“I’m much more comfortable today than I was four years ago,” James Johnson says. It’s just over a week on from the confirmation that Tony Gustavsson would not be returning as coach of the Matildas and the Football Australia chief executive is back in his Barangaroo office, now part of the unit entrusted with finding a replacement. Perhaps just as pertinently, Johnson is also reviewing the past four years and mapping out what’s to come next on and off the field.
Because while FA will appoint someone with the same title as Gustavsson in the months ahead, their tenure will be marked by significantly different challenges. Not only is the hunt on for someone capable of leading the Matildas into a home Asian Cup in 2026 – winning that not an unfair expectation – but also ushering in a period of squad rejuvenation and renewal.
Ten of the 18 players in the Matildas’ Paris Olympics squad – as well as Sam Kerr, who is in the final stages of rehabilitation for an ACL injury – will be in their 30s by the time the 2026 tournament rolls around. If the past four years were about peaking for a home World Cup with a golden generation, the next four are about planning for what’s next. “We have to reset the strategy,” says Johnson. “Because reality is, the next four years look very different to the past four years.”
Members of the federation’s football development committee – former Matilda Heather Garriock and Sam Ciccarello – will lead the hiring process, with contributions from Johnson, head of national teams Gary Moretti and the organisation’s “disruptor”, chief football officer Ernie Merrick. Besides Johnson, none were present when Gustavsson was appointed but it’s this group, combined with what he says has been constant monitoring of the coaching market, that has the FA boss feeling confident.
“We’ll set a strategy, and the coach needs to be able to execute it,” Johnson says. “When [exactly] the coach is going to look at blooding new players and when the coach is going to go to win games, that’s something for the coach to execute.
“If you plan four years, no matter which team you are, you’re going to have players transition out over that period. We have a unique challenge in that this current group of players have been playing together for a very long time. They’ve done a great job and I don’t think there’s going to be a large movement of those players before the women’s Asian Cup.

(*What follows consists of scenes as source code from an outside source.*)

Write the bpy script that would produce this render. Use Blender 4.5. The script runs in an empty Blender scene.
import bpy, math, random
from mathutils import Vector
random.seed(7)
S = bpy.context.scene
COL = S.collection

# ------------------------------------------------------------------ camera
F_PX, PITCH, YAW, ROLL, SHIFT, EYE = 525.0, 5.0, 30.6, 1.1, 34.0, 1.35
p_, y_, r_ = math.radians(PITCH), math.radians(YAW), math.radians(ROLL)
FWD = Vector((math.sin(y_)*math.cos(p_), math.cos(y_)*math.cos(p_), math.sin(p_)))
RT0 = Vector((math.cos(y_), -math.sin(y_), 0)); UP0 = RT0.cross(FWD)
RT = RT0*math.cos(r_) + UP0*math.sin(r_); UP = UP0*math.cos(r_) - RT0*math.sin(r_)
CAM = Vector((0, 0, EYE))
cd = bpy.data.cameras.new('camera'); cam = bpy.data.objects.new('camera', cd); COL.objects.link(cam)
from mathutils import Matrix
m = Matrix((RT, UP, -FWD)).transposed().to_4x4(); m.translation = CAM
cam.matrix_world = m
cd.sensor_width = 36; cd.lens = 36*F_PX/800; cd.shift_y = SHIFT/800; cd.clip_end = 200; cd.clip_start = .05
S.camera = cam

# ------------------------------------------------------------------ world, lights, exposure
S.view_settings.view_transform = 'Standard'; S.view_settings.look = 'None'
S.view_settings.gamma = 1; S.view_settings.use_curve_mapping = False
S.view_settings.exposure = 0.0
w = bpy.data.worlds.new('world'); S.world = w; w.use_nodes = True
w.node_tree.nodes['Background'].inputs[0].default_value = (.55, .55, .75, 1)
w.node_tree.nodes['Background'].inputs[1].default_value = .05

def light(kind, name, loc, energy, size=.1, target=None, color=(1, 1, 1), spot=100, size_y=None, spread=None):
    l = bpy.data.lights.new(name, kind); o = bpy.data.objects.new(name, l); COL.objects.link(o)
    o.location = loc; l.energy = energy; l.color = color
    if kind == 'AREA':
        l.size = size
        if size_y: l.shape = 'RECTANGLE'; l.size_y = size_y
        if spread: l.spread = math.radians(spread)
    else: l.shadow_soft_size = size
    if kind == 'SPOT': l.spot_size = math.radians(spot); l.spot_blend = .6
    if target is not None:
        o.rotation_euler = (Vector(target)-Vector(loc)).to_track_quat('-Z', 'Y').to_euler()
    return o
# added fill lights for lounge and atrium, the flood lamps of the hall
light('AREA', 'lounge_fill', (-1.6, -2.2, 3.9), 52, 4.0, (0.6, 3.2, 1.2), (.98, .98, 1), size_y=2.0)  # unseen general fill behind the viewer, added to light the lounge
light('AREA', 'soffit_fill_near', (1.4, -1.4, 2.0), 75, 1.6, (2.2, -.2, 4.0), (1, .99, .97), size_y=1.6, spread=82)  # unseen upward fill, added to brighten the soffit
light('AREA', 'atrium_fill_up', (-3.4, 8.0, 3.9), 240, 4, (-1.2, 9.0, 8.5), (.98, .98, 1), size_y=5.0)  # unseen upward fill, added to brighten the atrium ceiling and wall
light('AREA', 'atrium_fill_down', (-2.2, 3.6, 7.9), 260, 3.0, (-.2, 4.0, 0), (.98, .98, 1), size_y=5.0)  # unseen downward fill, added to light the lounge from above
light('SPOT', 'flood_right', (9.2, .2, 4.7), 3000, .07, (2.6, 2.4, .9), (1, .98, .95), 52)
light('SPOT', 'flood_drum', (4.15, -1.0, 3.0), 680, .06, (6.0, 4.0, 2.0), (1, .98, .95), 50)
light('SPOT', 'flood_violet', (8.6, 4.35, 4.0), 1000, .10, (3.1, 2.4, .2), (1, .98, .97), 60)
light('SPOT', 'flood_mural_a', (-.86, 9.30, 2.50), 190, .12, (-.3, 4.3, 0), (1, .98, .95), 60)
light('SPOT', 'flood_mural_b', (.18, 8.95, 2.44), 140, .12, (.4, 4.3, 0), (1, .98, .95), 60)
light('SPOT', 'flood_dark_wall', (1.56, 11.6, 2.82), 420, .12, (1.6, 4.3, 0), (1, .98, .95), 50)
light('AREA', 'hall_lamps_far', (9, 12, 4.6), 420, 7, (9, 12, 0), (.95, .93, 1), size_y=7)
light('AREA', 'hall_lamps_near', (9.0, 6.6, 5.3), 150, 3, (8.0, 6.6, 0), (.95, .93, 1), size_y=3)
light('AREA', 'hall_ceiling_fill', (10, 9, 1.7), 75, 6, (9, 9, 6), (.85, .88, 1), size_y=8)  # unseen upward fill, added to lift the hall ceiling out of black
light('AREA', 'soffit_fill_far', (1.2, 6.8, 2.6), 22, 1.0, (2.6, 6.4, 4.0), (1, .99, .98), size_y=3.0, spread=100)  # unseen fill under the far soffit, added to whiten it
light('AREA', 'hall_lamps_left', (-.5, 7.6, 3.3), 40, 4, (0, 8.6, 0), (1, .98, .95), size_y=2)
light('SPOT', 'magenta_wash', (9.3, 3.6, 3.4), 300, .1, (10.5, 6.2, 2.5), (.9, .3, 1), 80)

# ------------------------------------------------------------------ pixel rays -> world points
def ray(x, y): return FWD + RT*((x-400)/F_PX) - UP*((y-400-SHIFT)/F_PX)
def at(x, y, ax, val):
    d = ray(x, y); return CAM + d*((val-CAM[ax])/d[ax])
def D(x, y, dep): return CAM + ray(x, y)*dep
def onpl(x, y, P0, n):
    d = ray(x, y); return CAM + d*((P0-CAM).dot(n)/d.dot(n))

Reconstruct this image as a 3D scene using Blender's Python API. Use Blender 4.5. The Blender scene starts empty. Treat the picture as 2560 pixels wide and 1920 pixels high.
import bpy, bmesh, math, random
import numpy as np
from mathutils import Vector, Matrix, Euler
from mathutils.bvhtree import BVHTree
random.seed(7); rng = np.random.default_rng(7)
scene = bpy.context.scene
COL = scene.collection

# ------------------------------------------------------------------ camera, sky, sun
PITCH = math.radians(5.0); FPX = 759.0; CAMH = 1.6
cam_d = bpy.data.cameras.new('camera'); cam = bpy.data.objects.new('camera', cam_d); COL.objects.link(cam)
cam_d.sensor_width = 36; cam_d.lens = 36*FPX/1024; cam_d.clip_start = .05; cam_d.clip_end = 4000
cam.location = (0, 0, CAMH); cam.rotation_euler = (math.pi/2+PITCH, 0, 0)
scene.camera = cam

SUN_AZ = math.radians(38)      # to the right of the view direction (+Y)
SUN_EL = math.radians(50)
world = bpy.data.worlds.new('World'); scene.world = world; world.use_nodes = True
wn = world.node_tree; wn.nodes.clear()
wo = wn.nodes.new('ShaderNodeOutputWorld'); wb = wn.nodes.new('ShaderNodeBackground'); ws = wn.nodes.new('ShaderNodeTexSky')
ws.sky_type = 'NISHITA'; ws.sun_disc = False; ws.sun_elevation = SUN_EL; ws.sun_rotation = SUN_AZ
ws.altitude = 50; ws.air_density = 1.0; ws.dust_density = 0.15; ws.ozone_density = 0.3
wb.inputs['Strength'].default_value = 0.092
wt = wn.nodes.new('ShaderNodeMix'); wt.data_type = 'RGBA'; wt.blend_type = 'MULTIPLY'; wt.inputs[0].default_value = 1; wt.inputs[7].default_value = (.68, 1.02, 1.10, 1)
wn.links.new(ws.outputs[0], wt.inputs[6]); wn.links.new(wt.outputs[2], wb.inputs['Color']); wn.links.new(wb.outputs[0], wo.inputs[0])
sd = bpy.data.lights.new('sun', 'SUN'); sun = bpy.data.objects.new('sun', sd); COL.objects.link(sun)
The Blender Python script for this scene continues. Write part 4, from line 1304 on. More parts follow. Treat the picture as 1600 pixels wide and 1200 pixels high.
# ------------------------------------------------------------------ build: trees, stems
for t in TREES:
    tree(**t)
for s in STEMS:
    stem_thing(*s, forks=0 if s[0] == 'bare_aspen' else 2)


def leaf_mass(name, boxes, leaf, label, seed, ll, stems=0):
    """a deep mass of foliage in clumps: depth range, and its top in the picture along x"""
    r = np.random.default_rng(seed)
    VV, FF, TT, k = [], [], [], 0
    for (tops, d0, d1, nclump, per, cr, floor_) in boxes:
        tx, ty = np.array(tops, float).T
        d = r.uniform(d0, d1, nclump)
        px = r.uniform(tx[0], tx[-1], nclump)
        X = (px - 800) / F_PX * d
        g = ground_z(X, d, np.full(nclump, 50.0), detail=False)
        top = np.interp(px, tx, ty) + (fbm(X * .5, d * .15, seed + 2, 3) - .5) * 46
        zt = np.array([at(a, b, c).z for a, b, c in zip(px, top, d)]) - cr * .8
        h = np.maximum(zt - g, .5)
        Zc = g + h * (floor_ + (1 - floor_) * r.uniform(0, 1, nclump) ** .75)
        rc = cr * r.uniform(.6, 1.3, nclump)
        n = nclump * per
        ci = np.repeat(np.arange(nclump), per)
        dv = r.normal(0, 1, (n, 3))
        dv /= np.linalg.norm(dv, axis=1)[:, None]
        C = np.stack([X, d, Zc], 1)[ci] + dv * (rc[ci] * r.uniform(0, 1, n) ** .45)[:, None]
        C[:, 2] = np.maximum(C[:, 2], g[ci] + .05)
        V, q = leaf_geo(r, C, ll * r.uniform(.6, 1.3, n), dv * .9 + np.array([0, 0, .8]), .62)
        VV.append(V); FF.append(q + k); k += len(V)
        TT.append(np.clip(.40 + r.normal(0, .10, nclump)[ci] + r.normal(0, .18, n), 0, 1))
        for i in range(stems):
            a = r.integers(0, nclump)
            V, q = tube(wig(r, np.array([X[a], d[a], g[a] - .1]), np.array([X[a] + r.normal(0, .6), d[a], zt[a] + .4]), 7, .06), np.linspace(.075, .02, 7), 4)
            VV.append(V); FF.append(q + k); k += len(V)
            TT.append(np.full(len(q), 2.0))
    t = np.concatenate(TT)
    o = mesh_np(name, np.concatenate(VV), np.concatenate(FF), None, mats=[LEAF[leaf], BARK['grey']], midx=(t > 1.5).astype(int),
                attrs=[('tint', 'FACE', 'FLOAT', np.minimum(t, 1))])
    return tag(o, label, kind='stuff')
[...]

“But once we get into 2027 and 2028, we may very well have [some in that group move on]. So the coach is going to have to juggle that balance between making sure we’re at the top of our game and we’re ready to go for the women’s Asian Cup, but also making sure that the coach is setting ourselves up for the World Cup in Brazil and Olympics in LA, which is going to require blooding of young players.”
The thing about replacing a golden generation of talent is that, for all one’s best-laid intentions, there is going to be an inevitable drop off as the group ages and moves on; Paris perhaps foreshadowing of that. And it doesn’t matter how good your developmental programs are, you can’t count on having an equal-level talent to replace Kerr, Caitlin Foord, Steph Catley, or Katrina Gorry when they step away – it’s called a “golden generation” for a reason.
Instead, as Johnson acknowledges, it’s about planning and mitigation; understanding the growing pains that come with a changing of the guard, a carefully managed transition, and quick rebound with a new crop. One area flagged was close cooperation and connection with the newly established women’s under-23 side, which will likely necessitate a new coach spending more time absorbed in the Australian domestic scene than the European-based Gustavsson did.
“You have ebbs and flows when it comes to talent,” says Johnson. “But that’s also why it’s important to invest today in our youth programs, [where] we’re going to bear fruit in years to come.
“The reason we’ve done that is to try to manage the risk of those ebbs and flows, knowing that players can’t play forever. That’s been our strategy to mitigate that risk, by investing more than we ever have [in youth programs] so that our players can transition into the senior team as seamlessly as possible.”
Something of an elephant in the room amidst all this talk of generational change is that the Matildas, largely off the backs of the personalities of the members of the current squad, have also become a commercial juggernaut for Football Australia. Their popularity is attracting a bevy of blue-chip sponsors and driving what is being reported as an imminent, $200m broadcast deal.
In football, change is inevitable. But not only could a sustained downturn in results threaten this golden goose but so too could the departure of a group of players that have become household names.
For a self-described “sports business person” in Johnson, there’s cognisance that not only does this team need new difference-makers on the pitch, it’s going to need new stars.
“The Matildas brand today is very strong, it’s very powerful, it’s in every corner of the Australian community and mainstream,” Johnson says. “[Squad renewal] does mean that we have to continue to evolve as a brand. It means that we need to continue to tell stories.
“Storytelling is something that we’ve got a lot better at, and it’s something that we’re very focused on over the next cycle.
“We’ve tried to build the brand of this team around performance on the pitch but also with broader priorities in mind. We’ve built a legacy around this team.”